EU CBAM Takes Effect Covering Fasteners, Carbon Cost Becomes Key to Exports

Starting from January 1, 2026, the EU Carbon Border Adjustment Mechanism (CBAM) has exited the transitional period and entered the formal taxation phase. As deep-processed steel products, fasteners are officially covered under supervision. Going forward, every shipment of bolts, nuts and self-tapping screws exported to the European market must come with quality certifications as well as verified carbon emission reports.
Different from conventional fixed tariffs, CBAM is a climate trade policy designed to balance carbon costs and curb carbon leakage. Classified as complex goods among six high-carbon industries including steel, aluminum, cement, fertilizer, power and hydrogen, fasteners calculate embodied carbon emissions covering upstream raw materials such as steel and stainless steel wire rods.
Upstream raw material production accounts for 70% to 90% of the total carbon footprint of fasteners.

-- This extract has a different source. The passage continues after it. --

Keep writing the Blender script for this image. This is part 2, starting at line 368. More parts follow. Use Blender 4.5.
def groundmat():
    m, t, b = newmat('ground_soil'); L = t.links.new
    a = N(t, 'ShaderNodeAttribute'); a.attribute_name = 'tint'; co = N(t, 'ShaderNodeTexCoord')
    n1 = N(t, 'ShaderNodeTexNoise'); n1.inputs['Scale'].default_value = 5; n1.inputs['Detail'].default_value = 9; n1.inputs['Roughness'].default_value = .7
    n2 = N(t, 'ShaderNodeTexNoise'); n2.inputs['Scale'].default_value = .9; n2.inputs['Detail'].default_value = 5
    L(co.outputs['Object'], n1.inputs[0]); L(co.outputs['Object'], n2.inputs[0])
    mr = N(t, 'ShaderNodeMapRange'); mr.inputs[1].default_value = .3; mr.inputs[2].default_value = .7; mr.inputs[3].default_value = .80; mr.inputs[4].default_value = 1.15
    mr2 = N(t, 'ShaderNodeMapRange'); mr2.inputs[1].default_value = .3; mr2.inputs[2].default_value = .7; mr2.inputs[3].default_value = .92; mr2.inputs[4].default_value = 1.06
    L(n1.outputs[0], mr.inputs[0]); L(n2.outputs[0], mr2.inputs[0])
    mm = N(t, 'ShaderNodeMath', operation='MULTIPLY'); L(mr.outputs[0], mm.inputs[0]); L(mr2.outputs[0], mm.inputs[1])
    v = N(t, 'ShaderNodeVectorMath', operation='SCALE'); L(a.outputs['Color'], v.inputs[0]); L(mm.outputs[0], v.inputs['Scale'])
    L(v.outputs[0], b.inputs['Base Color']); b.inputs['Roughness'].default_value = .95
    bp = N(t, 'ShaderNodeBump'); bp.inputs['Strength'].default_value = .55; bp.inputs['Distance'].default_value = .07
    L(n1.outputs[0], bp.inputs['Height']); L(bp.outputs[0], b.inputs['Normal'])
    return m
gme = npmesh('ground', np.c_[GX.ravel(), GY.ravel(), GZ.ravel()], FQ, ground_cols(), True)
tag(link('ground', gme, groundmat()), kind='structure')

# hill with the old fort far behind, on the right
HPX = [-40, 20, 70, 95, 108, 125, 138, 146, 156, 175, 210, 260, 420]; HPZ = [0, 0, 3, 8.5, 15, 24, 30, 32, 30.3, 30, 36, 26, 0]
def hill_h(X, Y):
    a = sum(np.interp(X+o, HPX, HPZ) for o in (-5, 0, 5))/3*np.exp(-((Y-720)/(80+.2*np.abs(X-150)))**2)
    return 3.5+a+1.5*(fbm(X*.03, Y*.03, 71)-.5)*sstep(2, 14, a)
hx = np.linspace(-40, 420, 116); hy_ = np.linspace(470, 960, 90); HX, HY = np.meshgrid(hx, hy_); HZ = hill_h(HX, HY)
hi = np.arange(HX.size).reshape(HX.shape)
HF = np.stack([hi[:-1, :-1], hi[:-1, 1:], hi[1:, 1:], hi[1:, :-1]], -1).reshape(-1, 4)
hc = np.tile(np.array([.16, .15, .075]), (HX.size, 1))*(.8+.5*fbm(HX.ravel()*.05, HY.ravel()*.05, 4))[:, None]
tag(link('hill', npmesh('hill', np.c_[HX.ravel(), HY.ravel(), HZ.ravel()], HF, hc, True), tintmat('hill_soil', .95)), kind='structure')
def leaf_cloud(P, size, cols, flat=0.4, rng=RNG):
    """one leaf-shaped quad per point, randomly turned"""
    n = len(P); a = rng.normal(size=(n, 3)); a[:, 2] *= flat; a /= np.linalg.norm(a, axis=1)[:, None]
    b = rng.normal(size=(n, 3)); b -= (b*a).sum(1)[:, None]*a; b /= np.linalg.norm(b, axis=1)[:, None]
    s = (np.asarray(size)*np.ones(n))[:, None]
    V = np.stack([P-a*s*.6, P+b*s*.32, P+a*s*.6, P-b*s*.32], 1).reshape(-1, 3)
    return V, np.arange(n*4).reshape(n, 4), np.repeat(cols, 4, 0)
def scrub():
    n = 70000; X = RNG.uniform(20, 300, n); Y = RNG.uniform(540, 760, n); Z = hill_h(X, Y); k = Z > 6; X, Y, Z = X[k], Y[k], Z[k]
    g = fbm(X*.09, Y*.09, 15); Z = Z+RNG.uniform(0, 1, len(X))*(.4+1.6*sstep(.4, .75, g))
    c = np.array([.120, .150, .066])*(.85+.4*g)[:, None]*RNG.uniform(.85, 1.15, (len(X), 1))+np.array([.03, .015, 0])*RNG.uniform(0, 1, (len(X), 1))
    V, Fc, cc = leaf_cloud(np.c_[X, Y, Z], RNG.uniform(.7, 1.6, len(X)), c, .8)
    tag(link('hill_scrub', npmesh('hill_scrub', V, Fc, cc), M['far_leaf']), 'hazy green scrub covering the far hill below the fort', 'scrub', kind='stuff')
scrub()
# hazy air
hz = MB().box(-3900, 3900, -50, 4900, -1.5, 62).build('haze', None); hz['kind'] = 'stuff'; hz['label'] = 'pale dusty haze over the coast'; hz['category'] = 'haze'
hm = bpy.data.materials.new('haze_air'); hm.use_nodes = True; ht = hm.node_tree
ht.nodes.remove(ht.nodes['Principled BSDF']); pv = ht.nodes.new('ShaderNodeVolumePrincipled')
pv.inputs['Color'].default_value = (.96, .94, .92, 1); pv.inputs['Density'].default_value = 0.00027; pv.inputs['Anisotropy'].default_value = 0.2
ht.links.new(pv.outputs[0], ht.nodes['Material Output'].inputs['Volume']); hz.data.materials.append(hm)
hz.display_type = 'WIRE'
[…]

Manufacturers and exporters cannot effectively cut compliance costs without controlling carbon intensity from steel suppliers. China’s steel industry still mainly adopts traditional iron ore smelting with coke, generating an average carbon emission of 1.8 tons per ton of steel, far exceeding the EU benchmark of 0.8 tons. Chinese fastener exporters will consequently face higher expenditure on CBAM certificates.